What Your Bank isn’t Telling You
The average person knows less when it comes to understanding how you, and why banks operate the way they do. It’s all a person can do to balance a check book and hunt for high savings interest rates and low borrowing rates. But banks have a strategy when they raise rates and lower them. There’s a method when they lure you to automatic tellers and they charge outrageous interest on credit cards and loans. And they know you probably won’t complain when they pay you less interest on your savings and checking accounts.
Banks have to make money to stay alive. But you can keep more of that in your pocket if you learn some of the banker’s innermost secrets. Below is explanation on some of the key ones in simple English.
How Banks Stay in the Black
Banks come out ahead when they rent your money (savings accounts) at one price, and then peddle that same cash to someone else in the form of loans (credit cards, personal loans, and mortgages). Look at the banks as though it were a little one -room building with two doors – one in front, the other in the back. You deposit your savings at the front door; the bank marks it up, and then lends the money to people lined up at the back door to borrow.
When interest rate begins to plunge, banks cut their savings rates faster than they cut loan rates. The result was their profits got bigger and bigger. In addition to financing the enormous banking bailout by paying more taxes, you picked up the tab by earning less on your savings and paying more when you borrowed.
Fees and Charges:
Fees and charges have been growing – like weeds. These keep taking more and more out of your wallet. Customers focus mostly on interest rates – not on the fees. The bank slips in a higher fee here, a new little charge there, and you hardly notice it.
Fees have become so important to banks that they’re now considered “profit centres” all by themselves. In fact, it has been discovered that they are suddenly making money hand – over – fist from bounced – check charges.
The cost to use an automatic teller machine keeps on raising/ going high in shillings. That might not sound like much, but multiply it by millions of customers using their ATMs three to four times a month and you get an idea of how much money is involved. The number of fees is increasing too. For example, many banks now charge customers even to balance their statements.

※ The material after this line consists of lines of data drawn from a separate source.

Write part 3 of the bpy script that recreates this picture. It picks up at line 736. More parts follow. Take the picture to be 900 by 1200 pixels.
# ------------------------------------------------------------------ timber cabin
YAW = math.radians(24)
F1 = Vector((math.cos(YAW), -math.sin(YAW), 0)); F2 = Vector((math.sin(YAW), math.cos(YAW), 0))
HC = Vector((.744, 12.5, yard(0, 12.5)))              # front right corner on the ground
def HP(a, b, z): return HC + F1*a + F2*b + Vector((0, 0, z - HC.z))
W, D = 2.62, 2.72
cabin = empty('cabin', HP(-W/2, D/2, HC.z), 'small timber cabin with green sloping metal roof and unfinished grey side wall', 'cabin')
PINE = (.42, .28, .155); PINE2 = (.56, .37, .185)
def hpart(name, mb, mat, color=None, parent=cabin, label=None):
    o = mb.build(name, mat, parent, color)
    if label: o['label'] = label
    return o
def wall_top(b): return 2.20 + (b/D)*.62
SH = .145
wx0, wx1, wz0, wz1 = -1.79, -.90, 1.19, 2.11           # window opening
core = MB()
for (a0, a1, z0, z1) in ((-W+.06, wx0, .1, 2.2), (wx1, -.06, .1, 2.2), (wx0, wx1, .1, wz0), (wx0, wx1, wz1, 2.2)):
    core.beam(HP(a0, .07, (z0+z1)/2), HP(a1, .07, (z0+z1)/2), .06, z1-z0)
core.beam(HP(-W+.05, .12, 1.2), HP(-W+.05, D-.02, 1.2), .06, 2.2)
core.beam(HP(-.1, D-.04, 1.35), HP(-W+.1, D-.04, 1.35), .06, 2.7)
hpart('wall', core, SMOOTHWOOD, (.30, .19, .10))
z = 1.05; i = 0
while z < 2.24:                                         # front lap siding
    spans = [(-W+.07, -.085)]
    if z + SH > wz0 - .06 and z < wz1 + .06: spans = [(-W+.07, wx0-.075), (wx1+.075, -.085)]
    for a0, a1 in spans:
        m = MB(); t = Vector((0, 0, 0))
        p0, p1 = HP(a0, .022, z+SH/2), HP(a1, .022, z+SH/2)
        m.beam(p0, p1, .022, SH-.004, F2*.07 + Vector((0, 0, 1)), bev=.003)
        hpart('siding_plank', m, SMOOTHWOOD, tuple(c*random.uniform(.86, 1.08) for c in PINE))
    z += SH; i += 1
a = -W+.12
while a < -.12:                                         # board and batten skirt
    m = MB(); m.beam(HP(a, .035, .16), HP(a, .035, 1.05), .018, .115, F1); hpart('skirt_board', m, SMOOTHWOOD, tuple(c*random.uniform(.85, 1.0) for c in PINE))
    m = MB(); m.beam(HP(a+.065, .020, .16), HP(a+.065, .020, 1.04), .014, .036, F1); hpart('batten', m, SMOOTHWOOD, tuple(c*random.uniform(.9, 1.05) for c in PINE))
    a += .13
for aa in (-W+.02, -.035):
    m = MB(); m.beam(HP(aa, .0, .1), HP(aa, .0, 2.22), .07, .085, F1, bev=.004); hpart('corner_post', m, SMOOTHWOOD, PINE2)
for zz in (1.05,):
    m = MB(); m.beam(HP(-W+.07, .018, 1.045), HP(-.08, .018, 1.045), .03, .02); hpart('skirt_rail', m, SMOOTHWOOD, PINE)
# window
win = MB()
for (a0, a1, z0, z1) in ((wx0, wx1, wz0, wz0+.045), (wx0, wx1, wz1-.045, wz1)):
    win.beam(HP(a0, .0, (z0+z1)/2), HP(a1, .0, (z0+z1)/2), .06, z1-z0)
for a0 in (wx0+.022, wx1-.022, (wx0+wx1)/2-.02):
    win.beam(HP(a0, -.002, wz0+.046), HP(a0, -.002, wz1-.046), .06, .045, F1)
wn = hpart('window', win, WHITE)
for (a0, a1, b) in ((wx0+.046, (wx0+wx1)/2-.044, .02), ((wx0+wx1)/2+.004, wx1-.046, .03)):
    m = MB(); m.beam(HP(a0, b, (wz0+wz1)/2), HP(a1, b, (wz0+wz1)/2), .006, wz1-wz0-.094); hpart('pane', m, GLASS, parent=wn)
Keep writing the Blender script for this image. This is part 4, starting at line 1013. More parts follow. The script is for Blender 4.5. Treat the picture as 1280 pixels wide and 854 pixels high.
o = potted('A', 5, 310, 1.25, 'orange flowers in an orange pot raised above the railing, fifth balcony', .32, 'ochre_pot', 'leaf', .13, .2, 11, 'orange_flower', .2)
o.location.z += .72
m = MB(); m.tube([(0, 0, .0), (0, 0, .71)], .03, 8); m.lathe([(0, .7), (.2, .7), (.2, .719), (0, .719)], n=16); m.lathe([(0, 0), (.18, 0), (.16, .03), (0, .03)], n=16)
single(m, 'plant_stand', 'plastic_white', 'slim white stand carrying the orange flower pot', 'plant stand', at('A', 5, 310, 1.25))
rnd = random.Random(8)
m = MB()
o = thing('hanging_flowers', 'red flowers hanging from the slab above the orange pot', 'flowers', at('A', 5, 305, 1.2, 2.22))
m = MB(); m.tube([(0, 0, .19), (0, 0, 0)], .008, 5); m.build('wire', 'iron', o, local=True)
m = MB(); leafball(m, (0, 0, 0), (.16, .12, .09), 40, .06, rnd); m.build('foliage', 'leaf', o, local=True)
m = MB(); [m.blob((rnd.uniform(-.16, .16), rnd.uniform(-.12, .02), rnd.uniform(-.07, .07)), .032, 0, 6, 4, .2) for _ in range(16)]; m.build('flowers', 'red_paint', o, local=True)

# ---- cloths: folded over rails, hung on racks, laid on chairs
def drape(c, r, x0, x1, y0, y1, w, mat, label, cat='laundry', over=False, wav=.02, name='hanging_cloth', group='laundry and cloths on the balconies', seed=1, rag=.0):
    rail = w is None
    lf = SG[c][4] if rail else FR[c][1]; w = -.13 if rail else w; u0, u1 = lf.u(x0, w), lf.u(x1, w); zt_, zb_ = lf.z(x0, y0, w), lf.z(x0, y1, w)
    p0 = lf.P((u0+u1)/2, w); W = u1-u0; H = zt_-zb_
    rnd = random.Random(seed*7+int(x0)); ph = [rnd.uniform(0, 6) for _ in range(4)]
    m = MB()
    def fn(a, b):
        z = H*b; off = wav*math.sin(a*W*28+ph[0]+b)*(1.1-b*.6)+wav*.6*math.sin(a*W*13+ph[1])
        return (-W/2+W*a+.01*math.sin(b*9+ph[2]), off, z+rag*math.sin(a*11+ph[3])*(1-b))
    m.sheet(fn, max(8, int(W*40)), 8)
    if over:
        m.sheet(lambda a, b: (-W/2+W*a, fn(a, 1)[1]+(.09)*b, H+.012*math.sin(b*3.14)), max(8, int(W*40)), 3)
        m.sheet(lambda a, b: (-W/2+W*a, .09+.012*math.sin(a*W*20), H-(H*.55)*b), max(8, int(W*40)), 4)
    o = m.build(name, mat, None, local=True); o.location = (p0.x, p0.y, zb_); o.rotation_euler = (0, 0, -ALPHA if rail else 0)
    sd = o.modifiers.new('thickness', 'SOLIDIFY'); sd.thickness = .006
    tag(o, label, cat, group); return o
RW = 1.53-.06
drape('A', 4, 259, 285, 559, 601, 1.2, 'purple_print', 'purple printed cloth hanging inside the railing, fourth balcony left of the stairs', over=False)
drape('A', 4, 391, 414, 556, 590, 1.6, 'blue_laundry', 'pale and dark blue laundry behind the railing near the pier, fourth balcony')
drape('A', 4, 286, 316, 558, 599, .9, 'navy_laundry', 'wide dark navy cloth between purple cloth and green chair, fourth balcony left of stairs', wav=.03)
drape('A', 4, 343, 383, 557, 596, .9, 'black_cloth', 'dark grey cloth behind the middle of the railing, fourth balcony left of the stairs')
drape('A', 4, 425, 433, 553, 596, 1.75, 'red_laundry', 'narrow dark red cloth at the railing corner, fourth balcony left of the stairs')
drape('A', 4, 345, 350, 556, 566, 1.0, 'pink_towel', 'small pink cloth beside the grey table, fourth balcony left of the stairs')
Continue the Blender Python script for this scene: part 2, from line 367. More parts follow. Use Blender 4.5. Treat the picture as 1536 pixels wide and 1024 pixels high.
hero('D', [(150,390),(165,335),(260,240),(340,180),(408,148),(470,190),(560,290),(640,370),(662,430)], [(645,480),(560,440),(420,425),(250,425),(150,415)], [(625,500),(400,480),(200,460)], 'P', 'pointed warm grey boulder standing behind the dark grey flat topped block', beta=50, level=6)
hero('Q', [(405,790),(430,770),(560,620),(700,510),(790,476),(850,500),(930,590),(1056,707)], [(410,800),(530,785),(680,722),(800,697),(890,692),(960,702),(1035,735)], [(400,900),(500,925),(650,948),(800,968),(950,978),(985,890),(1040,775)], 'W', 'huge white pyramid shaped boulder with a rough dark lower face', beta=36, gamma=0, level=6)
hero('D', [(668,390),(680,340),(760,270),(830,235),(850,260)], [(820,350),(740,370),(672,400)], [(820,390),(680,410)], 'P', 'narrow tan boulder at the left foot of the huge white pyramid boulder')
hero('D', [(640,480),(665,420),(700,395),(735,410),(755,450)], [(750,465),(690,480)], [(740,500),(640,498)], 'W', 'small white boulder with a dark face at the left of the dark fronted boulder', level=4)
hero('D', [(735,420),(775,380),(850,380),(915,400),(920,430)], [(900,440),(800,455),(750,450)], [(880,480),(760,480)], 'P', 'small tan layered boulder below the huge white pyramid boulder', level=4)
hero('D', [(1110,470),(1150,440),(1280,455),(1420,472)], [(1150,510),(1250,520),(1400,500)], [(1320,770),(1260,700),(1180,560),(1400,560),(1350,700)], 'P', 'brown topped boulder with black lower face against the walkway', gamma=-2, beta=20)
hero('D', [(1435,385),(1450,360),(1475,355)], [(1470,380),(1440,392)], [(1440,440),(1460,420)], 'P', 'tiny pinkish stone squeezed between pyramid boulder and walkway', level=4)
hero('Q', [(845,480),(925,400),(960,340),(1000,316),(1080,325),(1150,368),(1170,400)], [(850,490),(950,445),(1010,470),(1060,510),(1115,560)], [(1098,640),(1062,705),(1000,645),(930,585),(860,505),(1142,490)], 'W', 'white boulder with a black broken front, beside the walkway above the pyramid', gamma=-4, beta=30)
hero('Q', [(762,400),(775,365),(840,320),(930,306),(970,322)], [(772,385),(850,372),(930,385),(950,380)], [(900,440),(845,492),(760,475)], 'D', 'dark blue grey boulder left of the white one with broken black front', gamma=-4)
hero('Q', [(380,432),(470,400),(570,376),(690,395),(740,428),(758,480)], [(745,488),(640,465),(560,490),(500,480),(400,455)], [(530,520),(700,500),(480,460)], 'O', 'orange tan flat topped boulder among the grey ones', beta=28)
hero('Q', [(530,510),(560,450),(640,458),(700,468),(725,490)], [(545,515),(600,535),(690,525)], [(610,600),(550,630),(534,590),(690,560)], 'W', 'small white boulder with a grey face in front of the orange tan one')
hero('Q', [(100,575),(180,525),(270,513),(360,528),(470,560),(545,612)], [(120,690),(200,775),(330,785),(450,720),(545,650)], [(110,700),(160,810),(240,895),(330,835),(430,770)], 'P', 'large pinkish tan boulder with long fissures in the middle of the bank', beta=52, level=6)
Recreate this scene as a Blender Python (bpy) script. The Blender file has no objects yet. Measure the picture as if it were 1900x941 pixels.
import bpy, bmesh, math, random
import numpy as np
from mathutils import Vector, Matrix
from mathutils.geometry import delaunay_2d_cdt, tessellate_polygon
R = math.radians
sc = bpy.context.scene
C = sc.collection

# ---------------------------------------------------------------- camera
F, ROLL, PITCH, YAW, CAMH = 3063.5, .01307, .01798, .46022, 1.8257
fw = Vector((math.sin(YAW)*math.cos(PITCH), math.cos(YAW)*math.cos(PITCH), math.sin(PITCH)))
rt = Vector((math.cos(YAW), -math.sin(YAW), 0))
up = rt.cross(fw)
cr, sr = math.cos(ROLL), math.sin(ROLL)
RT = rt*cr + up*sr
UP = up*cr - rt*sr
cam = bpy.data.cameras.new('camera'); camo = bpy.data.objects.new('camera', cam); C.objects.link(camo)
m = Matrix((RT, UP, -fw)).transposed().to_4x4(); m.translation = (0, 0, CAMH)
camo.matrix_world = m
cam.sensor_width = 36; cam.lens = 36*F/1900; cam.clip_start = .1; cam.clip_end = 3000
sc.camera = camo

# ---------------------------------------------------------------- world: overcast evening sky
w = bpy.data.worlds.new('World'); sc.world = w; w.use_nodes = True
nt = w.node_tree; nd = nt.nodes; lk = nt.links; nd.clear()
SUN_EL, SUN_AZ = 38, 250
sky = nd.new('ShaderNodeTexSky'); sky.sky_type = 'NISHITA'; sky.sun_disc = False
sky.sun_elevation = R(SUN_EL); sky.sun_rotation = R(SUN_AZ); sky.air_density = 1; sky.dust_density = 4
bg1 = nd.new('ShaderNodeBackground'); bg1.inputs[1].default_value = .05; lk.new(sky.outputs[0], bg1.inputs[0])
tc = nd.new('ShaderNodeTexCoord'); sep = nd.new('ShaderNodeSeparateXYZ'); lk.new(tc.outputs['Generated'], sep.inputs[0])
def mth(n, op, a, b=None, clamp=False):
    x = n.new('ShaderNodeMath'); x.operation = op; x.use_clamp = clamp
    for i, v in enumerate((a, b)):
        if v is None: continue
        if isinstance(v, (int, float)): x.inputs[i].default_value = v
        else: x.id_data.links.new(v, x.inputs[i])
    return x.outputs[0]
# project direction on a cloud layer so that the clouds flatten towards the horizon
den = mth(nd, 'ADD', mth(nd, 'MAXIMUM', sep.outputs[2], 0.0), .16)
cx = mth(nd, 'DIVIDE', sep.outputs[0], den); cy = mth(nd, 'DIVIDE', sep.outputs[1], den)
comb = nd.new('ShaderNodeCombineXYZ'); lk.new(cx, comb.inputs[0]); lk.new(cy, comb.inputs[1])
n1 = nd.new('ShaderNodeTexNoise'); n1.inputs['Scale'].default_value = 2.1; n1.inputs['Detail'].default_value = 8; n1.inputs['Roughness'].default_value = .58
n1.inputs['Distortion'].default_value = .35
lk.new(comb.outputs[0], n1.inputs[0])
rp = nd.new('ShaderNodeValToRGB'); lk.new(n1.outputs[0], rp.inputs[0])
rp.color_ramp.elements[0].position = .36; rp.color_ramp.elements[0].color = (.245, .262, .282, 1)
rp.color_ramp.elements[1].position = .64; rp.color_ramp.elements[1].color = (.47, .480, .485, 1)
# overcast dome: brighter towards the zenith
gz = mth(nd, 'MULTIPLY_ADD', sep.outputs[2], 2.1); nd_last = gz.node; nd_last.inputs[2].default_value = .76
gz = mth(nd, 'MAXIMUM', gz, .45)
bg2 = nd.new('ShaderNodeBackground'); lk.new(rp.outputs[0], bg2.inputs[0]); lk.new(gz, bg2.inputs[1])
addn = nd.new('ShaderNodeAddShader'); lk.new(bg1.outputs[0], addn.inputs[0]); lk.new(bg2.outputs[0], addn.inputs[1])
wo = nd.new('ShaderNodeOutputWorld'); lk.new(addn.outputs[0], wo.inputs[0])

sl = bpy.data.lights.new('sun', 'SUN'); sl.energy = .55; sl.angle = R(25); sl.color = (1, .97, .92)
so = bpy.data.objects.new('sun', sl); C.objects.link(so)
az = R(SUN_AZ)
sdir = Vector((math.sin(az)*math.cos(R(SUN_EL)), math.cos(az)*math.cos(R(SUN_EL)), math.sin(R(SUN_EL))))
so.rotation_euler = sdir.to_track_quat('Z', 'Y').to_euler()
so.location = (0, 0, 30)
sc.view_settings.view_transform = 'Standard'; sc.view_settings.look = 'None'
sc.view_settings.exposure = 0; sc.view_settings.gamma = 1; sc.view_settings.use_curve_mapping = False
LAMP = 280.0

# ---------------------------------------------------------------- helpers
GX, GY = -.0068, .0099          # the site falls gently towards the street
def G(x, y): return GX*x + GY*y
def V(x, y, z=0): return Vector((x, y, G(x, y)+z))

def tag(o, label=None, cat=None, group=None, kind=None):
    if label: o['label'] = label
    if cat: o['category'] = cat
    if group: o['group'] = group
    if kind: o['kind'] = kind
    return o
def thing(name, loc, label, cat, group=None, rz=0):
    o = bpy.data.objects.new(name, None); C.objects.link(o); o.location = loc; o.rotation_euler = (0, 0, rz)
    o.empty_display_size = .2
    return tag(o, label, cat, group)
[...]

Bank – beater secret: Ask your bank for a copy of its fee disclosure statement. Match it against your banking behaviour; switch to a low – fee outfit if necessary.
How Banks Work the Rates
This part/section explains some tricks that banks use to
Make the interest rates work to their advantage.
First, banks often push you to long-term savings when interest rates are low and short-term savings when interest rates are high. Banks want to rent your savings money at the cheapest possible cost.
Bank – beater secret:
-Buy (put) short-term savings when rates are rising, go long only when rates are declining.
-When the prime rate goes up, take out the loans you need immediately. Go short with savings until the prime goes down.
-Don’t keep a dime more than you need in low-rate savings accounts and checking accounts. Figure how much you won’t have to touch for X length of time; put that money into higher – paying savings accounts for that period of time.
Why Banks Try to Steer You toward ATMs
Gone are the days when your friendly teller handled all your transactions. It’s not a conspiracy, exactly, because the whole world including banks – is becoming more electronic. Their tellers have to put up with fewer people acting like pests in front of a long teller line.
On special checking accounts for low – balance customers, banks will charge you more for your transactions, if they are not through an ATM. When banks close their doors at 3:00 p.m., they know you’ll have to conduct your late business electronically.
This upside of this trend is that you can get fast cash any time of the night from an ATM. Plus, as banking becomes more electronic, one day you won’t even have to visit an ATM.
You’ll do your banking from your home computer and telephone.
Do banks make money from ATM transactions? You bet. Look at it this way: It can cost a bank tens of thousands of money to equip just one branch with an ATM system. But consider how much they save in human labour by having hundreds of thousands of transactions handled by machines!
-Bank – beater secret: Cut your number of ATM transactions to the bone. Check what each trip to a machine costs. Reduce fees by withdrawing more money all at once, instead of taking out small amounts several times.